Había pocas expectativas para escuchar Con Solera, la última propuesta de Víctor Monge. Con la entrada más pobre registrada hasta ahora y con un Serranito que derrochó ganas, pero que se encontró con la clara realidad de su constatada falta de facultades, pasamos una hora y media larga de inacabable sufrimiento. No está el maestro madrileño para estos trotes. Además le acompaña un grupo de denostada pobreza flamenca. Abrió con la taranta Cazorla, donde evidenció que iba a pasarlas canutas. Hasta que vio que era imposible y comenzó a darle protagonismo a sus músicos. Pero sólo el piano de Moisés Sánchez podía con el conflicto, puesto que Laura Vital (a la que tampoco se le puede pedir mucho), vino a empeorar la cosa con sus formas tonadillescas de abordar los cantes dolorosos. Algunos temíamos que en cualquier momento Serranito se levantaría de la silla y desaparecería del escenario por su propio pie, dando por concluida la velada. No fue así. Aguantó estoico hasta el final, incluidos los 27 minutos del collage La Danza de las Tres Lunas.
Diago Amador era el encargado de poner punto y final al año flamenco del Central. Aforo completo para ver su Ensayo nº 7, última producción de la Agencia y segundo fiasco.
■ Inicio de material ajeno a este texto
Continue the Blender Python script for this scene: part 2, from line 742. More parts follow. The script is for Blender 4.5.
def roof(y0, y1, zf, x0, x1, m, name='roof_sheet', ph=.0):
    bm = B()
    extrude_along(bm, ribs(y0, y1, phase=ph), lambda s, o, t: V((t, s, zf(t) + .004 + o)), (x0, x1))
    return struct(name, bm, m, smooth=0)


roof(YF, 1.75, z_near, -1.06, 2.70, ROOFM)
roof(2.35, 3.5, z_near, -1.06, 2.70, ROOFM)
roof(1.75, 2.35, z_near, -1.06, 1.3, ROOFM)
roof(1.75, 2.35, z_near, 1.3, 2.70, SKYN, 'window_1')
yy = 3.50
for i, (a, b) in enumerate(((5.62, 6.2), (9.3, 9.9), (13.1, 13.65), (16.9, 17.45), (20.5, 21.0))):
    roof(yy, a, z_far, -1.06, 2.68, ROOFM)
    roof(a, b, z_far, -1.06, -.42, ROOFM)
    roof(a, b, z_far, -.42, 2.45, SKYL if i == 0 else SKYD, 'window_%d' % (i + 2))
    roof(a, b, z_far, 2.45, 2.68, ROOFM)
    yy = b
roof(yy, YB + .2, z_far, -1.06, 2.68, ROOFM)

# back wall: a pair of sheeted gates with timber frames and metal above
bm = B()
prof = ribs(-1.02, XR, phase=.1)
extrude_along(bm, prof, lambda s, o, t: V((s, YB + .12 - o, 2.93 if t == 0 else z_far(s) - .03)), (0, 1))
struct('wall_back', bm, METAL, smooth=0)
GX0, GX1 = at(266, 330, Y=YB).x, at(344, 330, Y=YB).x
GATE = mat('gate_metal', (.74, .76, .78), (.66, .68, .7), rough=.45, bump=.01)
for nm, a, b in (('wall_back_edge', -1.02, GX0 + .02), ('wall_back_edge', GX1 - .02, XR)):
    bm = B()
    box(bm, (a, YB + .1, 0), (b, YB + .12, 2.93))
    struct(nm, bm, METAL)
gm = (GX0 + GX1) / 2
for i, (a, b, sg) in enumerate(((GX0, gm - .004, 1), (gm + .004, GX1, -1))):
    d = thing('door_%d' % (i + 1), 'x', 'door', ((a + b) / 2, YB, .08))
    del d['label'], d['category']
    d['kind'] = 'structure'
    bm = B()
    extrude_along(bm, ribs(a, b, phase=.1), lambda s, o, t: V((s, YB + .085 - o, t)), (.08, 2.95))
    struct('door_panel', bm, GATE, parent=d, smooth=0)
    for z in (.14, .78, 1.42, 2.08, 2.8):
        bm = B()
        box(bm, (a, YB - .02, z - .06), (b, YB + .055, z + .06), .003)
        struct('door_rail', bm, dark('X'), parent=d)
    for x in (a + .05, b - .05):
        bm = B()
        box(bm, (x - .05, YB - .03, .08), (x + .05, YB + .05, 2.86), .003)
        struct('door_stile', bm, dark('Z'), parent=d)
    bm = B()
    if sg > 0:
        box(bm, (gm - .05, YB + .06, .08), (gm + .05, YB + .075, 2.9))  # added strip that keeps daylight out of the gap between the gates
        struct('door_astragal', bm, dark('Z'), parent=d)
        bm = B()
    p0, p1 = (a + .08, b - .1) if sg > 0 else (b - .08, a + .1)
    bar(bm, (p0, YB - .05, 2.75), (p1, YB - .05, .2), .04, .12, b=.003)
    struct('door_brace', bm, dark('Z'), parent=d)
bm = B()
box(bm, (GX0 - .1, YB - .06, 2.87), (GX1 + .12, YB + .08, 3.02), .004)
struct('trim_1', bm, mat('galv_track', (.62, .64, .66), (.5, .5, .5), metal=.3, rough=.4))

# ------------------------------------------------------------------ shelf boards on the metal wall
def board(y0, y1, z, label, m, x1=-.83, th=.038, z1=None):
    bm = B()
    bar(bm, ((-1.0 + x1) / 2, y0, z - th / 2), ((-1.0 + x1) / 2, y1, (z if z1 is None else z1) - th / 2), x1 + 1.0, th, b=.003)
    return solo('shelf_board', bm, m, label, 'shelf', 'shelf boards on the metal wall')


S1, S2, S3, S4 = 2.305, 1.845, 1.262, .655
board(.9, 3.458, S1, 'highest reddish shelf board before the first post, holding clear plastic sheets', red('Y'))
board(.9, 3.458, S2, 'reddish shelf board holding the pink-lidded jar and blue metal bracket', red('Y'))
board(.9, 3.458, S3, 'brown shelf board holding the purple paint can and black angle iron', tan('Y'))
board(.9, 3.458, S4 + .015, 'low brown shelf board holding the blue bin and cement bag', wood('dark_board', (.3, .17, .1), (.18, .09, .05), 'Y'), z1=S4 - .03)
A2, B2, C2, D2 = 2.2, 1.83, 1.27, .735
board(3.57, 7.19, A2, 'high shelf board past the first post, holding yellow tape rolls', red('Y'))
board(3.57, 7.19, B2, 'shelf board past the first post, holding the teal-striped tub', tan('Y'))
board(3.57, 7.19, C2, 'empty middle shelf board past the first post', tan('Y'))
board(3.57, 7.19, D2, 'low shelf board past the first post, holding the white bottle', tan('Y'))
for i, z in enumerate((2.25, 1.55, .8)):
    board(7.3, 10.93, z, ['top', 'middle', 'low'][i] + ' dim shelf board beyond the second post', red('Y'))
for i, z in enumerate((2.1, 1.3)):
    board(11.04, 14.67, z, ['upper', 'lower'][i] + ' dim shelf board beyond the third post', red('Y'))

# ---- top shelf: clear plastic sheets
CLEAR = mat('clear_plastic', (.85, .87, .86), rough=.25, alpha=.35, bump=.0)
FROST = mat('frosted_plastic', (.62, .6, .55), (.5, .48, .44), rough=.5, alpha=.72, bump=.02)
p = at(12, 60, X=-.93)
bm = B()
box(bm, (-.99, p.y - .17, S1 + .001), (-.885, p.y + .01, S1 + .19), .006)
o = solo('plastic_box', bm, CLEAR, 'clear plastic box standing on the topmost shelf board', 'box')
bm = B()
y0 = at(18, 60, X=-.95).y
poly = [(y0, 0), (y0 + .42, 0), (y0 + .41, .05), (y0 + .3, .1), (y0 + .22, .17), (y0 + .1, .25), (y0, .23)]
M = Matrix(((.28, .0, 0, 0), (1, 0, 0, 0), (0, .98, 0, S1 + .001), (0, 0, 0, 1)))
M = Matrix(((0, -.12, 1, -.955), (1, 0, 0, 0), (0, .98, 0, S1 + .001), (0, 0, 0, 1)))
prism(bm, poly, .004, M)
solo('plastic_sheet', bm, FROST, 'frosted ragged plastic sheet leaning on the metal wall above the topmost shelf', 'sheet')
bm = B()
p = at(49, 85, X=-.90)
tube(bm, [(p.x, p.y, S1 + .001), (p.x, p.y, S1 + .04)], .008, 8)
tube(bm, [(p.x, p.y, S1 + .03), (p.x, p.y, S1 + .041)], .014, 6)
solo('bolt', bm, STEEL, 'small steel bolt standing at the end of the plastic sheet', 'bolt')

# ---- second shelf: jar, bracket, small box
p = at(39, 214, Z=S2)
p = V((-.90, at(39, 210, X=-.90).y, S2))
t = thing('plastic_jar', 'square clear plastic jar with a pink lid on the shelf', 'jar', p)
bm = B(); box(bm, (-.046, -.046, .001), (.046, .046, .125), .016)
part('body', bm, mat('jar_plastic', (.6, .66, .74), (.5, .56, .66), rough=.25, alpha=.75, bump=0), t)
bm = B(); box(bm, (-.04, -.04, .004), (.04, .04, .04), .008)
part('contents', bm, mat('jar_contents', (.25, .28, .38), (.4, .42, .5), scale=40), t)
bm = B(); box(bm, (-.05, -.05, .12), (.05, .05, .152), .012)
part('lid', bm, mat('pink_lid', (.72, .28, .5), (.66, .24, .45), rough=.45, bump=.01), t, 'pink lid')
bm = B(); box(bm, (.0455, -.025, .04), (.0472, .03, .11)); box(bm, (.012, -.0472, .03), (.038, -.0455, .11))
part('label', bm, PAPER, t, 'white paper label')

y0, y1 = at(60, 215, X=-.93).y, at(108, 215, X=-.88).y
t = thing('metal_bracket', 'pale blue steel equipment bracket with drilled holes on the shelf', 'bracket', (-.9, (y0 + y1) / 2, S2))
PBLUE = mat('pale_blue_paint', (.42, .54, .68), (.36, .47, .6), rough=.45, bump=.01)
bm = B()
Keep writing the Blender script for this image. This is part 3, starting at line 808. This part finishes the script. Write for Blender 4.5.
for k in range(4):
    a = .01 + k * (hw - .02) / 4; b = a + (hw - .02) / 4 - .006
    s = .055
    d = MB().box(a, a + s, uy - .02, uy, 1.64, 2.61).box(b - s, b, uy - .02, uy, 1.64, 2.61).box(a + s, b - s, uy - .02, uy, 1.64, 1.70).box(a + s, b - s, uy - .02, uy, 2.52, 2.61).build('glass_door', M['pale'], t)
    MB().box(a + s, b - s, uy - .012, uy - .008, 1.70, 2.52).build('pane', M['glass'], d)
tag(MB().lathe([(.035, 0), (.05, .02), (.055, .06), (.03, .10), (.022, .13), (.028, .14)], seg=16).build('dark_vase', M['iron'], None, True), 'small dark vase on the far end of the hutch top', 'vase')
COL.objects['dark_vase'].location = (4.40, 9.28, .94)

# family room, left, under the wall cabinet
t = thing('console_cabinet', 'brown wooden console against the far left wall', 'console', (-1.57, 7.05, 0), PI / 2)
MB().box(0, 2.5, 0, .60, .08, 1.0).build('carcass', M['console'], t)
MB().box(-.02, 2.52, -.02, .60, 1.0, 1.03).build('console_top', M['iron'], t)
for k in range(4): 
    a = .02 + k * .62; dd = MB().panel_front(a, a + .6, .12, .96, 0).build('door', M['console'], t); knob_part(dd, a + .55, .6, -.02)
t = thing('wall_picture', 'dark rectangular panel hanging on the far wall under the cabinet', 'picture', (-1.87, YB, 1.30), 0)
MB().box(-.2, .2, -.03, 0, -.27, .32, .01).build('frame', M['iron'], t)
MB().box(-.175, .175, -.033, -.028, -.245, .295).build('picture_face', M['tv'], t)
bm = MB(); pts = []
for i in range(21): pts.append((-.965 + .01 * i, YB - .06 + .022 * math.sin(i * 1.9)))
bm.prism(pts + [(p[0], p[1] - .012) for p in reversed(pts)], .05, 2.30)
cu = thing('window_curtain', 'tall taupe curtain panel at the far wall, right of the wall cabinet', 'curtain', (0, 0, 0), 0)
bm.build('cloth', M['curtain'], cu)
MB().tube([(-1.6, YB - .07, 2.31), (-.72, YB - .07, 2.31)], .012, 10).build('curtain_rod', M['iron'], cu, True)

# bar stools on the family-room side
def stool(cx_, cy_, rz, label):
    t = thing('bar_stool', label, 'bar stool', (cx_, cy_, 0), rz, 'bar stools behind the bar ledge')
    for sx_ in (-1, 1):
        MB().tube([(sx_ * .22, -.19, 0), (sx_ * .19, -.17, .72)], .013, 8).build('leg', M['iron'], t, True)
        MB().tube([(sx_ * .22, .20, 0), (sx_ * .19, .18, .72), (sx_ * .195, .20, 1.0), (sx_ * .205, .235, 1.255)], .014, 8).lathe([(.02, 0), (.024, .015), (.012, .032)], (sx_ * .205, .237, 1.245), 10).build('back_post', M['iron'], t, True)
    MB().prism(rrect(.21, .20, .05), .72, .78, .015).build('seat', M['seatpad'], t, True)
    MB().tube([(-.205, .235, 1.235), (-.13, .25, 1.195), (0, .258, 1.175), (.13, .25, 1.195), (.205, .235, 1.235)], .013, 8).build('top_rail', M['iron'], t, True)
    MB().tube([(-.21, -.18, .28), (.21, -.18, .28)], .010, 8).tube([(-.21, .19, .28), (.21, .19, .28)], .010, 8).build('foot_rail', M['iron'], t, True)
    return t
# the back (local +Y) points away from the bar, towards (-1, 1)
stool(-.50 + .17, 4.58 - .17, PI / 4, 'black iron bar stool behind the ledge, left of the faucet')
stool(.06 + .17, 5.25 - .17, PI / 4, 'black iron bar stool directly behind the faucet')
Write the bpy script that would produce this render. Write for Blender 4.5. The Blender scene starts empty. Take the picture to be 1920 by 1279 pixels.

Nuestra admiración por Diego Amador es tan inmensa que no podemos permitir que el artista de Las Tres Mil cometa la torpeza de presentarse así. ¿A que viene el montaje escénico?. Al final han sido los temas de siempre, junto al baile de una Belén Maya, a cuyas formas contemporáneas nos rendimos, pero en otros ciclos y escenarios. Había una notable falta de conexión entre los elementos en escena, y de estos con el público. El flamenco brilló por su ausencia y Diego me aburrió soberanamente. Evidenció, en las bulerías, que todavía le falta pericia para cantar y tocar a la vez. Además se tiró de cabeza al pozo de la improvisación en dos temas punteros Soleá del Churri y Seguirilla de pildorilla, donde su interés por la emancipación de la disonancia le jugó una mala pasada. No se abrió en canal a las formas de Schönberg, Webern o Berg, como en Piano Jondo, sino que se limitó a aporrear las teclas en unos pasajes interminables y sin sentido.
En conclusión, sólo dos espectáculos interesantes. Finalmente, hay dos cuestiones que quiero abordar. Primero el sonido. No sólo hablamos de mala sonorización, sino del dudoso concepto de mezcla que tienen los técnicos. Las guitarras no pueden estar por encima de la voz. Denle a cada instrumento su plano. Si no saben, cedan el sitio a otro. Segundo: la habilidad que tienen los escenográfos para embaucar a los artistas y hacerlos entrar por el aro de sus montajes insípidos. Cuando al flamenco actual, le sobran montajes, y le falta eso: FLAMENCO.